Future phases (interfaces noted in `06` §6.5): APS detailed scheduling, Quality, Tool/Mold
management, Maintenance, OEE, PLM/ECO.

---

## Entities / Contracts this file DEFINES (for downstream mapping)

- **Four-layer architecture** (Master Data, Planning, Execution, Costing) + SFC cross-cutting layer.
- **`Resource`** abstraction with `resource_type` {Machine, Tool, Labor}; effective capacity =
  MIN across required resources.
- **Pegging** table — the many-to-many demand↔supply link (sales orders ↔ production orders).
- **Frozen Snapshot** contract on Production Order release (snapshot BOM + Routing).
- **Joint-products / yield-as-distribution** costing model (grades A/B/C, co-products, by-products).
- **11 master enums** (see §0.5) — the configuration vocabulary of the whole module.
- **GL-on-every-event** contract: material issue, confirmation, goods receipt each post to GL.
- Two named state machines: `order_status`, `operation_status` (plus per-entity status rule).

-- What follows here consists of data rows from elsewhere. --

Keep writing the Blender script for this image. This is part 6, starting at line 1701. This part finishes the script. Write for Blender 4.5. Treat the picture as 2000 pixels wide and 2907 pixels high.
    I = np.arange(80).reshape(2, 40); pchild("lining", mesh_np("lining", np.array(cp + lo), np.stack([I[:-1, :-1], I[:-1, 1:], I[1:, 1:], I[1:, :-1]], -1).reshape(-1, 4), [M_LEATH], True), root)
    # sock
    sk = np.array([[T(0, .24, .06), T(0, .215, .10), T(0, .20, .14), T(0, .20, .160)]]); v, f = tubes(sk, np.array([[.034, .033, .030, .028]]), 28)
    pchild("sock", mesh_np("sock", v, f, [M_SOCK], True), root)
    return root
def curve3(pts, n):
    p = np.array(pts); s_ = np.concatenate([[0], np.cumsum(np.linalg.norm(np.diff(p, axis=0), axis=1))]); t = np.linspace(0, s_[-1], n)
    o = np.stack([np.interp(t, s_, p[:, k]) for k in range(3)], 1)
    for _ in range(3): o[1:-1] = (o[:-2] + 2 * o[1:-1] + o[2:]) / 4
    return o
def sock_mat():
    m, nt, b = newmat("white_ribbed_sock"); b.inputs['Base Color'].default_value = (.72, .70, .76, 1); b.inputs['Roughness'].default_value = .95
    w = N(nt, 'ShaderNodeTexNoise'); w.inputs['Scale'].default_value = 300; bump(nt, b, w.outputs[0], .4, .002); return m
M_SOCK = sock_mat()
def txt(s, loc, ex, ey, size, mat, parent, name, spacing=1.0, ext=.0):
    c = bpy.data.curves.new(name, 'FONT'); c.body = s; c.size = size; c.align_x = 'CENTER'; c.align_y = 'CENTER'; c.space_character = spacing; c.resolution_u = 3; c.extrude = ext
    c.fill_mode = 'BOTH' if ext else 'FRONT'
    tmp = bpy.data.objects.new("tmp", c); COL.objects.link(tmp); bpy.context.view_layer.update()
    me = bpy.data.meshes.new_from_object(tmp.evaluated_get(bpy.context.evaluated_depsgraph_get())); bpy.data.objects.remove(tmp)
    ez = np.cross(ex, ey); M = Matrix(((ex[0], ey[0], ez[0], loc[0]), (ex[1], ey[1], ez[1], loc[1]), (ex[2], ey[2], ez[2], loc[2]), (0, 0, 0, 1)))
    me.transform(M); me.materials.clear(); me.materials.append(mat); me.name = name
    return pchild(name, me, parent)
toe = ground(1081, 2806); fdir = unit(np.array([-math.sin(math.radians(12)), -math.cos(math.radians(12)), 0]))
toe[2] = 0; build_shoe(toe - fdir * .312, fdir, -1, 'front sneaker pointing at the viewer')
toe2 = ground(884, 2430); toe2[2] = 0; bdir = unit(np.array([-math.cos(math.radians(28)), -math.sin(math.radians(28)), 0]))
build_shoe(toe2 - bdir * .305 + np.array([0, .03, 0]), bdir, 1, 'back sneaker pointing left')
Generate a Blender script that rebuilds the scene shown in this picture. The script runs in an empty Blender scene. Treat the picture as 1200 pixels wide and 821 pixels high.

## What this spec EXPECTS FROM THE HOST ERP (integration contract)

- **General Ledger / Finance** — to receive postings on every issue/confirm/GR event.
- **Inventory / Warehouse core** — stock balances, material issues, goods receipts land here.
- **Procurement core** — `procurement_type = Buy` items and MRP purchase suggestions hand off here.
- **Sales orders** — demand source; pegging links manufacturing supply to sales demand.
- **HR / payroll** — labor (`labor_calc` Hourly/PieceRate) and operator pay integrate here.
- Implementation must be done **idiomatically in the host ERP's stack** (here: Laravel 12 module).